_The request_
Each entry must be given again exactly; images do not belong in the copy.

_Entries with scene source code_
═══

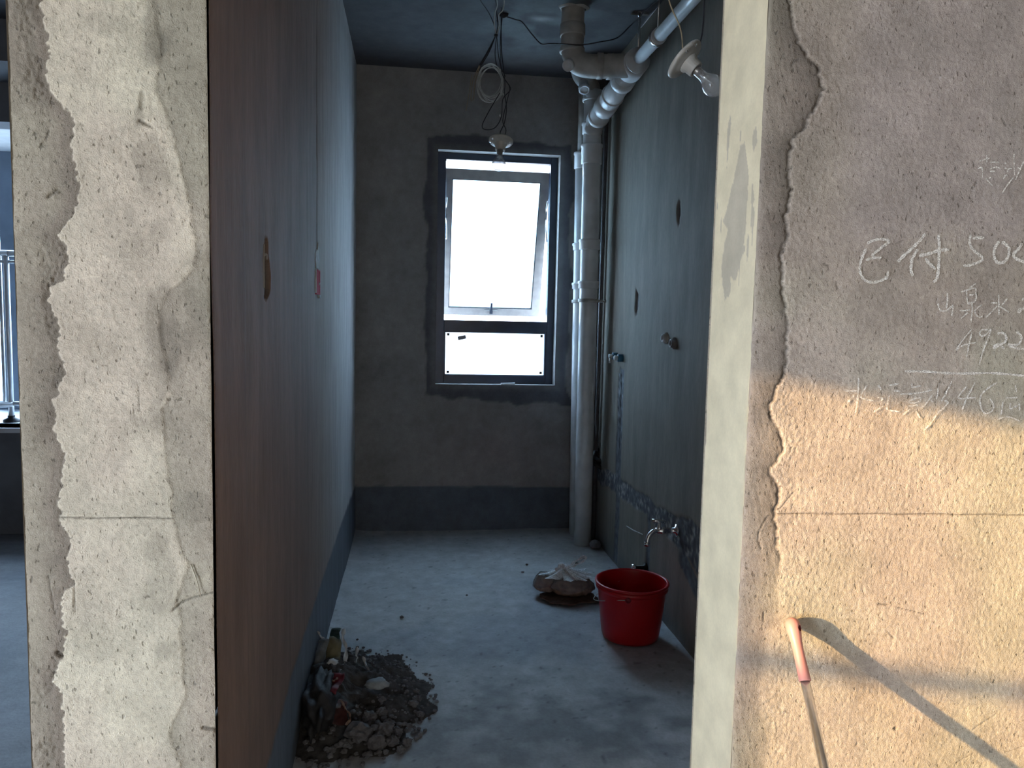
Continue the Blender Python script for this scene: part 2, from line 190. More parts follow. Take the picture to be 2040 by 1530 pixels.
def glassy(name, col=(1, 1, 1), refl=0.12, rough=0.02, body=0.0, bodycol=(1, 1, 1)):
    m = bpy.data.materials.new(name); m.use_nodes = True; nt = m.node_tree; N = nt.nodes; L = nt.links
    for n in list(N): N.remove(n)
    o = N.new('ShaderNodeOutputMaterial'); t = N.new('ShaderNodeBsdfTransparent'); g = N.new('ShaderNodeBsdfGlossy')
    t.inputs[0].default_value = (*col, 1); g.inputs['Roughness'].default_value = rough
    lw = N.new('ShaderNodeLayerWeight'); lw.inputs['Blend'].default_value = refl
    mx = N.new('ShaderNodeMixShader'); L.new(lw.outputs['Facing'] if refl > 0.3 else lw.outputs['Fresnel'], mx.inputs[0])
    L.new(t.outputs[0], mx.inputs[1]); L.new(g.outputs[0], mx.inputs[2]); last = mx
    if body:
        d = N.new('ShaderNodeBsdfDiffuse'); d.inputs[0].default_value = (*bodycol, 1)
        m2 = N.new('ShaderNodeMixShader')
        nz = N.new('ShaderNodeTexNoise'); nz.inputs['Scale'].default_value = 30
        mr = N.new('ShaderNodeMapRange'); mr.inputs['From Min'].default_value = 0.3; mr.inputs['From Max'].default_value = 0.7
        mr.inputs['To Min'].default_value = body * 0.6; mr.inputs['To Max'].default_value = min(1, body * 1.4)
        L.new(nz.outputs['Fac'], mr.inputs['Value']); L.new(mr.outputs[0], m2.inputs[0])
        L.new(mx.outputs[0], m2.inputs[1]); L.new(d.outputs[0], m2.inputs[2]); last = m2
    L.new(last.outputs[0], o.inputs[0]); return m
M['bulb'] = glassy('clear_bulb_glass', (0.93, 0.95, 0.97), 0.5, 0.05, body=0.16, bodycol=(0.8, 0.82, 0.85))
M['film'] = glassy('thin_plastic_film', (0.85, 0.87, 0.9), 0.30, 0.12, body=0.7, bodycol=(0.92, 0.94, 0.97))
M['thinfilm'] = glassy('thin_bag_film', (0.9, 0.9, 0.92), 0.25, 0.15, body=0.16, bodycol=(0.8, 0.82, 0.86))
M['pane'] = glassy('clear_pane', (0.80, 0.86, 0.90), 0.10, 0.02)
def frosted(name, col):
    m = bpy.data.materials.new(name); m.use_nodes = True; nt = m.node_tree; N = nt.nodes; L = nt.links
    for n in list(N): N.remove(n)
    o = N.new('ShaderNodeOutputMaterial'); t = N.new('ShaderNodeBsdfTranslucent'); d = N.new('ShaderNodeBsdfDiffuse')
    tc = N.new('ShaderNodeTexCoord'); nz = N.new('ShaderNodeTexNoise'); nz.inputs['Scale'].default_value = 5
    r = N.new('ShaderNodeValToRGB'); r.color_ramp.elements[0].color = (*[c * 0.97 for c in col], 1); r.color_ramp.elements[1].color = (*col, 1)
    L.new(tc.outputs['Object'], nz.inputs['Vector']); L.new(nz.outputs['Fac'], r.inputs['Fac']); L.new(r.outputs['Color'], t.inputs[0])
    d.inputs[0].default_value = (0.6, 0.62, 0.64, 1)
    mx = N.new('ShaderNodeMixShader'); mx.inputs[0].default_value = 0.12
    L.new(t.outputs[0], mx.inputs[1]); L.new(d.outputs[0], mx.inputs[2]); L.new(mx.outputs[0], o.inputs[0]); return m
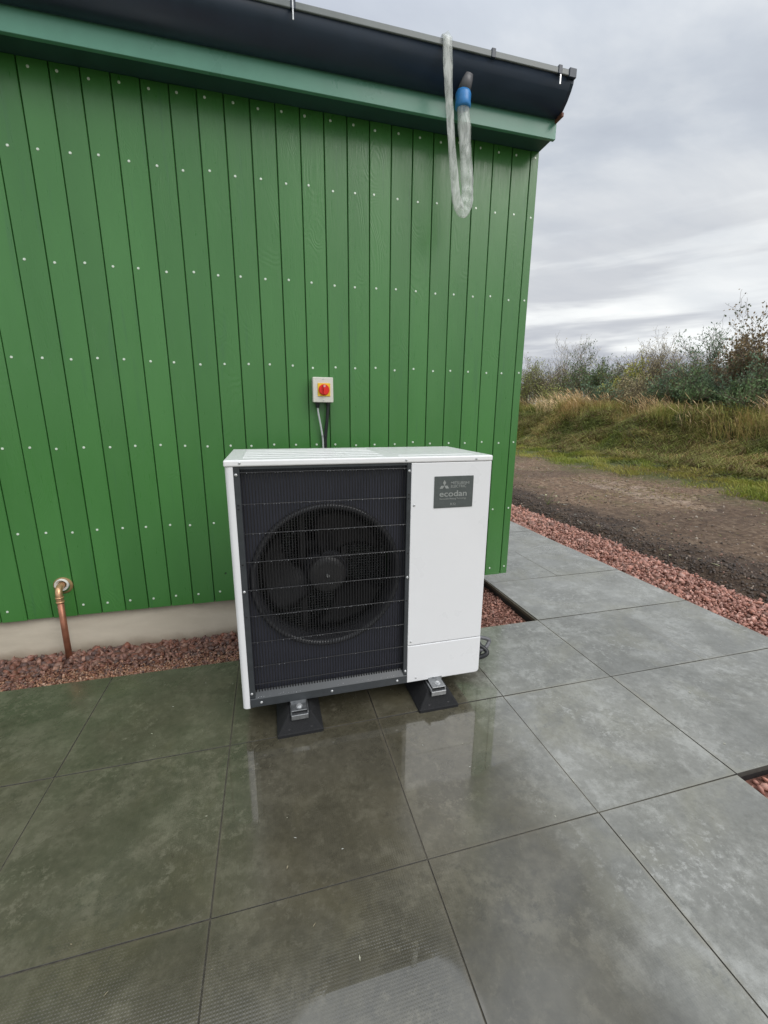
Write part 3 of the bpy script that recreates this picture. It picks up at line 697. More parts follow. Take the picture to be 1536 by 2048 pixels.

═══

_Answer to this problem_
Continue the Blender Python script for this scene: part 2, from line 190. More parts follow. Take the picture to be 2040 by 1530 pixels.
def glassy(name, col=(1, 1, 1), refl=0.12, rough=0.02, body=0.0, bodycol=(1, 1, 1)):
    m = bpy.data.materials.new(name); m.use_nodes = True; nt = m.node_tree; N = nt.nodes; L = nt.links
    for n in list(N): N.remove(n)
    o = N.new('ShaderNodeOutputMaterial'); t = N.new('ShaderNodeBsdfTransparent'); g = N.new('ShaderNodeBsdfGlossy')
    t.inputs[0].default_value = (*col, 1); g.inputs['Roughness'].default_value = rough
    lw = N.new('ShaderNodeLayerWeight'); lw.inputs['Blend'].default_value = refl
    mx = N.new('ShaderNodeMixShader'); L.new(lw.outputs['Facing'] if refl > 0.3 else lw.outputs['Fresnel'], mx.inputs[0])
    L.new(t.outputs[0], mx.inputs[1]); L.new(g.outputs[0], mx.inputs[2]); last = mx
    if body:
        d = N.new('ShaderNodeBsdfDiffuse'); d.inputs[0].default_value = (*bodycol, 1)
        m2 = N.new('ShaderNodeMixShader')
        nz = N.new('ShaderNodeTexNoise'); nz.inputs['Scale'].default_value = 30
        mr = N.new('ShaderNodeMapRange'); mr.inputs['From Min'].default_value = 0.3; mr.inputs['From Max'].default_value = 0.7
        mr.inputs['To Min'].default_value = body * 0.6; mr.inputs['To Max'].default_value = min(1, body * 1.4)
        L.new(nz.outputs['Fac'], mr.inputs['Value']); L.new(mr.outputs[0], m2.inputs[0])
        L.new(mx.outputs[0], m2.inputs[1]); L.new(d.outputs[0], m2.inputs[2]); last = m2
    L.new(last.outputs[0], o.inputs[0]); return m
M['bulb'] = glassy('clear_bulb_glass', (0.93, 0.95, 0.97), 0.5, 0.05, body=0.16, bodycol=(0.8, 0.82, 0.85))
M['film'] = glassy('thin_plastic_film', (0.85, 0.87, 0.9), 0.30, 0.12, body=0.7, bodycol=(0.92, 0.94, 0.97))
M['thinfilm'] = glassy('thin_bag_film', (0.9, 0.9, 0.92), 0.25, 0.15, body=0.16, bodycol=(0.8, 0.82, 0.86))
M['pane'] = glassy('clear_pane', (0.80, 0.86, 0.90), 0.10, 0.02)
def frosted(name, col):
    m = bpy.data.materials.new(name); m.use_nodes = True; nt = m.node_tree; N = nt.nodes; L = nt.links
    for n in list(N): N.remove(n)
    o = N.new('ShaderNodeOutputMaterial'); t = N.new('ShaderNodeBsdfTranslucent'); d = N.new('ShaderNodeBsdfDiffuse')
    tc = N.new('ShaderNodeTexCoord'); nz = N.new('ShaderNodeTexNoise'); nz.inputs['Scale'].default_value = 5
    r = N.new('ShaderNodeValToRGB'); r.color_ramp.elements[0].color = (*[c * 0.97 for c in col], 1); r.color_ramp.elements[1].color = (*col, 1)
    L.new(tc.outputs['Object'], nz.inputs['Vector']); L.new(nz.outputs['Fac'], r.inputs['Fac']); L.new(r.outputs['Color'], t.inputs[0])
    d.inputs[0].default_value = (0.6, 0.62, 0.64, 1)
    mx = N.new('ShaderNodeMixShader'); mx.inputs[0].default_value = 0.12
    L.new(t.outputs[0], mx.inputs[1]); L.new(d.outputs[0], mx.inputs[2]); L.new(mx.outputs[0], o.inputs[0]); return m
Write part 3 of the bpy script that recreates this picture. It picks up at line 697. More parts follow. Take the picture to be 1536 by 2048 pixels.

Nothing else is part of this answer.